Tuesday, 16 July 2019

150th anniversary of Peterloo


 

August 1969 saw the 150th anniversary of Peterloo. Nellie Beer, a leading Conservative councillor, former lord mayor, now chair of the Town Hall Committee, was dismissive. 'I don't think there will be a lot done. I have no very strong feelings about it. There's always somebody who wants to commemorate something.'

Nellie Beer had not done her homework. There was a lot going on. The leading local Communist Party member, AEU district secretary and historian, Eddie Frow, spoke to about a hundred people on the site of the massacre. The council published a short history, Manchester's public library produced a portfolio of contemporary documents with an eight page guide. The Manchester Evening News ran a Peterloo essay contest for schools, asking for 'a 1,000 words telling the whole graphic story.'  There was a concert at the Manchester Sports Guild featuring Harry Boardman and Leon Rosselson with Michael Foot speaking. The Library Theatre put on an improvised reenactment with young people. The local Peterloo gallery held an exhibition of prints specially commissioned from Ken Sprague.[1]

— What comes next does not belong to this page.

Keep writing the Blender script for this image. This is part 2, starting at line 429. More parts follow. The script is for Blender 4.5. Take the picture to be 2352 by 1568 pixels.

There was also a sharp argument triggered by two new histories of Peterloo. Joyce Marlow's 'The Peterloo Massacre', written as a popular history, supported the demonstrators and their cause.  Robert Walmsley's weighty 'Peterloo: the case reopened' supported the magistrates, presenting the event as a tragedy rather than a massacre. A wonderful scrapbook at the Working Class Movement Library holds around thirty reviews, all taking sides. W.H Challoner, co-editor of a recent edition of Engels’s ‘Condition of the Working Class in England’ backed Walmsley and argued

To a generation that has seen the resurrection of 'The Black Dwarf' and is familiar with the ugly undertones (and overtones) of today's demonstrations, the prophetic fears expressed by Colonel Ralph Fletcher of Bolton to the home office in 1818  seem reasonable enough, however exaggerated they may have seemed to liberal minded historians 100 years afterwards.

 The Times Literary Supplement's very lengthy review of Walmsley’s book, titled 'Man bites Yeoman', tore into Walmsley, challenging his position with a host of detailed arguments.  EP Thompson commented how the book demonstrated the astonishing tenacity of the Manchester loyalists. 

While most reviewers opposed Walmsley, the Conservative controlled council rejected the proposal to rename Peter Street Peterloo Street. The blue plaque that failed to mention why people gathered with at least 15 killed and over 600 injured remained. It was not replaced till the Labour left took control of the council in the mid 1980s.